Ship Combat

GM Reference

Ship combat works best when the vessel is part battlefield, part objective, and part countdown. The point is not only to reduce hulls or hit points; it is to decide who controls movement, range, boarding, cargo, and escape.

  1. Define the scene's goal: escape, board, capture, protect cargo, break pursuit, survive weather, or reach shore.
  2. Choose the important ship zones: helm, rigging, deck, hold, weapons, engine, lifeboats, or ritual focus.
  3. Give every player a useful job: steering, repairs, ranged pressure, boarding defense, lookout, magic support, or rescue.
  4. Track threats that change the battle: fire, leaks, broken sails, falling masts, reefs, storms, waves, monsters, or panic.
  5. End with consequences: prize taken, ship damaged, prisoner captured, route delayed, supplies lost, or reputation changed.

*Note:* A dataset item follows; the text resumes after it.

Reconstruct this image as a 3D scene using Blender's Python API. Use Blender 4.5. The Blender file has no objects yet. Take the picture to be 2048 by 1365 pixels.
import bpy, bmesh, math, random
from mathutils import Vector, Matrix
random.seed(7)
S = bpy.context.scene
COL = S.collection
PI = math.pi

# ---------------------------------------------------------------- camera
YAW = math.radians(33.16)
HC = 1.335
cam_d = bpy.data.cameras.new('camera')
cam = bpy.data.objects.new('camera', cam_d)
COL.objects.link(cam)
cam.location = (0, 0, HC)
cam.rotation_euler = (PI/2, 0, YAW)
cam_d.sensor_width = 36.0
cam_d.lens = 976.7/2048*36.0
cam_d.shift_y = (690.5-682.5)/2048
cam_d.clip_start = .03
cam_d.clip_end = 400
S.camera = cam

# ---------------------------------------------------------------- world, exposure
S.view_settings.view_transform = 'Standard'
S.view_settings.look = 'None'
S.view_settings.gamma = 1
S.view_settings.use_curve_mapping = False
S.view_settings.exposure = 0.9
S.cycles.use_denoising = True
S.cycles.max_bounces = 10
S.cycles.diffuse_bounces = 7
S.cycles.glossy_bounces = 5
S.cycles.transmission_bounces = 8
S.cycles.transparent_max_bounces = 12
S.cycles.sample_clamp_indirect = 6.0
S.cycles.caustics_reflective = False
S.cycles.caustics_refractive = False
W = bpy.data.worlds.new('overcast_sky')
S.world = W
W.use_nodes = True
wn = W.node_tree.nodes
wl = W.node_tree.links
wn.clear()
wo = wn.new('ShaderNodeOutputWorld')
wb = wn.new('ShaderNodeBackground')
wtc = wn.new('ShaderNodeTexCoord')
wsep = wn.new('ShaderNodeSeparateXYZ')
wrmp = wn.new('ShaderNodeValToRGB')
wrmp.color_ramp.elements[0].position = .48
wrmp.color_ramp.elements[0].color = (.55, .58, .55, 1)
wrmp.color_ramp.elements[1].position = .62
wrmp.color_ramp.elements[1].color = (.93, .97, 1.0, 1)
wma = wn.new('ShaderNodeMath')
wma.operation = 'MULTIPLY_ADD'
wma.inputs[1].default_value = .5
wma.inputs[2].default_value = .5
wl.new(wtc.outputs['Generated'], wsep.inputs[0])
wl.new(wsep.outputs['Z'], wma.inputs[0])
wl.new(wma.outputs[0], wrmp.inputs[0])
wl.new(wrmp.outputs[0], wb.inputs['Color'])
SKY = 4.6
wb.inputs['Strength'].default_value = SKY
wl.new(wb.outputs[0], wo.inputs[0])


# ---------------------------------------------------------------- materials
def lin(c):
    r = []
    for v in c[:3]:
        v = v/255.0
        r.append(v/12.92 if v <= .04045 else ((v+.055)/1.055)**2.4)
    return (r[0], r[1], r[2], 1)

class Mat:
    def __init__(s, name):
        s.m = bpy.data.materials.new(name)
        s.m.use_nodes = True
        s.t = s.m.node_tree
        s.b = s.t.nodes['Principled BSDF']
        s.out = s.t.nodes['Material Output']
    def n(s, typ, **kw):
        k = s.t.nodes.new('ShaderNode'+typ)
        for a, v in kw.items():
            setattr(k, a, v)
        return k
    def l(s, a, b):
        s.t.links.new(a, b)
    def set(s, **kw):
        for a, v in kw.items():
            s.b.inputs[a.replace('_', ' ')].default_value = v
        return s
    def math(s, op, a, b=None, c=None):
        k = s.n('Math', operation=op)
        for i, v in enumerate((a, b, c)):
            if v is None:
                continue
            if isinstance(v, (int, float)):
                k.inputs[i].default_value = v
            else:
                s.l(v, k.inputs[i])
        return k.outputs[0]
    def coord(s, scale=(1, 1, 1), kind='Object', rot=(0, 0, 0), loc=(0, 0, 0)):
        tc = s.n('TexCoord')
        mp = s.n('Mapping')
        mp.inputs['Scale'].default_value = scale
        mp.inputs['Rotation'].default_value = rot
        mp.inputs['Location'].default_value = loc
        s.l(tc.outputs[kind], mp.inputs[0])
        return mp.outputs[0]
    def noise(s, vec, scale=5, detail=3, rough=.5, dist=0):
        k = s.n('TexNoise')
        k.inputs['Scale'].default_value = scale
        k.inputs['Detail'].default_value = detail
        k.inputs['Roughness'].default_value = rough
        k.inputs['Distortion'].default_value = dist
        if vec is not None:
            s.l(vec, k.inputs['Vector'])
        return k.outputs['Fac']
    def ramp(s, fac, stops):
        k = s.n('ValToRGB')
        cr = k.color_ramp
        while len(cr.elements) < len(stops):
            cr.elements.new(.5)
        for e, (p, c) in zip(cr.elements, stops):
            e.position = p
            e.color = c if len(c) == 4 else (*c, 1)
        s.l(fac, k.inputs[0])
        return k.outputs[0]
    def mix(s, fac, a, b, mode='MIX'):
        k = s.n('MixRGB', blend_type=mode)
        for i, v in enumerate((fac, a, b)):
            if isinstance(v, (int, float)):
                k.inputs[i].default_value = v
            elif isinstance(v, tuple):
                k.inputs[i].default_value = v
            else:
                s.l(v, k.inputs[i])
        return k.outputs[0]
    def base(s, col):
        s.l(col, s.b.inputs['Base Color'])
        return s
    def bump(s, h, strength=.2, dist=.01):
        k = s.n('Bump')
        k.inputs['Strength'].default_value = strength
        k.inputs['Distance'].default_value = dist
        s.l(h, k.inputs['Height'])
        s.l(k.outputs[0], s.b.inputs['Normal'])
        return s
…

Use decks, railings, rigging, cargo, ladders, smoke, slick planks, and elevation to make movement choices matter. Boarding actions should feel different from a fight in a square room.

Unless individual crew matter as NPCs, treat them as scene pressure: they keep the ship moving, suffer casualties, panic, repair damage, or open opportunities for the characters.

Naval scenes improve when something changes every round or two: distance closes, fire spreads, a storm worsens, a reef approaches, reinforcements arrive, or a monster resurfaces.

Damage the route. A failed ship scene can cost time, cargo, secrecy, crew, supplies, or reputation without ending the voyage.

Change the next scene. A limping ship, captured prisoner, damaged sail, or stolen chart gives the next encounter immediate context.